▸ Exercise aim: Extract each record and reproduce it exactly.

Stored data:

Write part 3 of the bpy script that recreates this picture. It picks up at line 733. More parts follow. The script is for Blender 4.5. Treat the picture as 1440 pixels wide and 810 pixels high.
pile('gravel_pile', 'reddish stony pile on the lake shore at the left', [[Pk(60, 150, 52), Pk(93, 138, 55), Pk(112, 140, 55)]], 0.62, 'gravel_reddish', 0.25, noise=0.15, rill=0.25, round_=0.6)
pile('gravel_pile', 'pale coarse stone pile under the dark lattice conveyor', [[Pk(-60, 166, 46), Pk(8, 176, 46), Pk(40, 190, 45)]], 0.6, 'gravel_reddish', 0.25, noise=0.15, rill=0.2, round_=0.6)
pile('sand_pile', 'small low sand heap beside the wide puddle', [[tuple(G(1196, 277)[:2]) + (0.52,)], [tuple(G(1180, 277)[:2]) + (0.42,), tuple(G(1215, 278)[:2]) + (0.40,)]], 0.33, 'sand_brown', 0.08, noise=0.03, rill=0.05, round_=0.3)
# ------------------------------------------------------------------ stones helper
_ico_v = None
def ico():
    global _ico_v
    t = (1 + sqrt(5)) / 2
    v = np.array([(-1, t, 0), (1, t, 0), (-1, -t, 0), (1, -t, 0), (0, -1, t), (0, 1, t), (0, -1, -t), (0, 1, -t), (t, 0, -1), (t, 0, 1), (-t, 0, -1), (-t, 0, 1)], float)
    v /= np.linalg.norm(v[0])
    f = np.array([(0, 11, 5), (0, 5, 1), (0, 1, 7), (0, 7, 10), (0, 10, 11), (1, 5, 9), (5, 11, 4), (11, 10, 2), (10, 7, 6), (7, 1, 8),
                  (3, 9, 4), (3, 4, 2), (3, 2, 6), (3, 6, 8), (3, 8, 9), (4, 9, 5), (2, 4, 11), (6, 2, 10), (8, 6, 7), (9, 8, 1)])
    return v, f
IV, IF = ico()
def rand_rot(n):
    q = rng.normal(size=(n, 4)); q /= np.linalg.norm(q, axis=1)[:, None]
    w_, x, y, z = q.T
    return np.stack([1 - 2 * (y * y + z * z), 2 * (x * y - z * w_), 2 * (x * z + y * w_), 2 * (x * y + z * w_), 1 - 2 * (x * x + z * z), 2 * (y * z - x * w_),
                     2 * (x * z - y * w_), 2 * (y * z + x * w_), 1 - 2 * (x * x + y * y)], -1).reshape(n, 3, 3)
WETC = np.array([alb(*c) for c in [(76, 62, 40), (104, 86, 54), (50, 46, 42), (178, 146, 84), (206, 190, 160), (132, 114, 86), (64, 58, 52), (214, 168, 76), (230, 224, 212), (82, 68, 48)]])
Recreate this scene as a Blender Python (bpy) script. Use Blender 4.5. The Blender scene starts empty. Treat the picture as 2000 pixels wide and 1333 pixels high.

▸ Complete output:
Write part 3 of the bpy script that recreates this picture. It picks up at line 733. More parts follow. The script is for Blender 4.5. Treat the picture as 1440 pixels wide and 810 pixels high.
pile('gravel_pile', 'reddish stony pile on the lake shore at the left', [[Pk(60, 150, 52), Pk(93, 138, 55), Pk(112, 140, 55)]], 0.62, 'gravel_reddish', 0.25, noise=0.15, rill=0.25, round_=0.6)
pile('gravel_pile', 'pale coarse stone pile under the dark lattice conveyor', [[Pk(-60, 166, 46), Pk(8, 176, 46), Pk(40, 190, 45)]], 0.6, 'gravel_reddish', 0.25, noise=0.15, rill=0.2, round_=0.6)
pile('sand_pile', 'small low sand heap beside the wide puddle', [[tuple(G(1196, 277)[:2]) + (0.52,)], [tuple(G(1180, 277)[:2]) + (0.42,), tuple(G(1215, 278)[:2]) + (0.40,)]], 0.33, 'sand_brown', 0.08, noise=0.03, rill=0.05, round_=0.3)
# ------------------------------------------------------------------ stones helper
_ico_v = None
def ico():
    global _ico_v
    t = (1 + sqrt(5)) / 2
    v = np.array([(-1, t, 0), (1, t, 0), (-1, -t, 0), (1, -t, 0), (0, -1, t), (0, 1, t), (0, -1, -t), (0, 1, -t), (t, 0, -1), (t, 0, 1), (-t, 0, -1), (-t, 0, 1)], float)
    v /= np.linalg.norm(v[0])
    f = np.array([(0, 11, 5), (0, 5, 1), (0, 1, 7), (0, 7, 10), (0, 10, 11), (1, 5, 9), (5, 11, 4), (11, 10, 2), (10, 7, 6), (7, 1, 8),
                  (3, 9, 4), (3, 4, 2), (3, 2, 6), (3, 6, 8), (3, 8, 9), (4, 9, 5), (2, 4, 11), (6, 2, 10), (8, 6, 7), (9, 8, 1)])
    return v, f
IV, IF = ico()
def rand_rot(n):
    q = rng.normal(size=(n, 4)); q /= np.linalg.norm(q, axis=1)[:, None]
    w_, x, y, z = q.T
    return np.stack([1 - 2 * (y * y + z * z), 2 * (x * y - z * w_), 2 * (x * z + y * w_), 2 * (x * y + z * w_), 1 - 2 * (x * x + z * z), 2 * (y * z - x * w_),
                     2 * (x * z - y * w_), 2 * (y * z + x * w_), 1 - 2 * (x * x + y * y)], -1).reshape(n, 3, 3)
WETC = np.array([alb(*c) for c in [(76, 62, 40), (104, 86, 54), (50, 46, 42), (178, 146, 84), (206, 190, 160), (132, 114, 86), (64, 58, 52), (214, 168, 76), (230, 224, 212), (82, 68, 48)]])
Recreate this scene as a Blender Python (bpy) script. Use Blender 4.5. The Blender scene starts empty. Treat the picture as 2000 pixels wide and 1333 pixels high.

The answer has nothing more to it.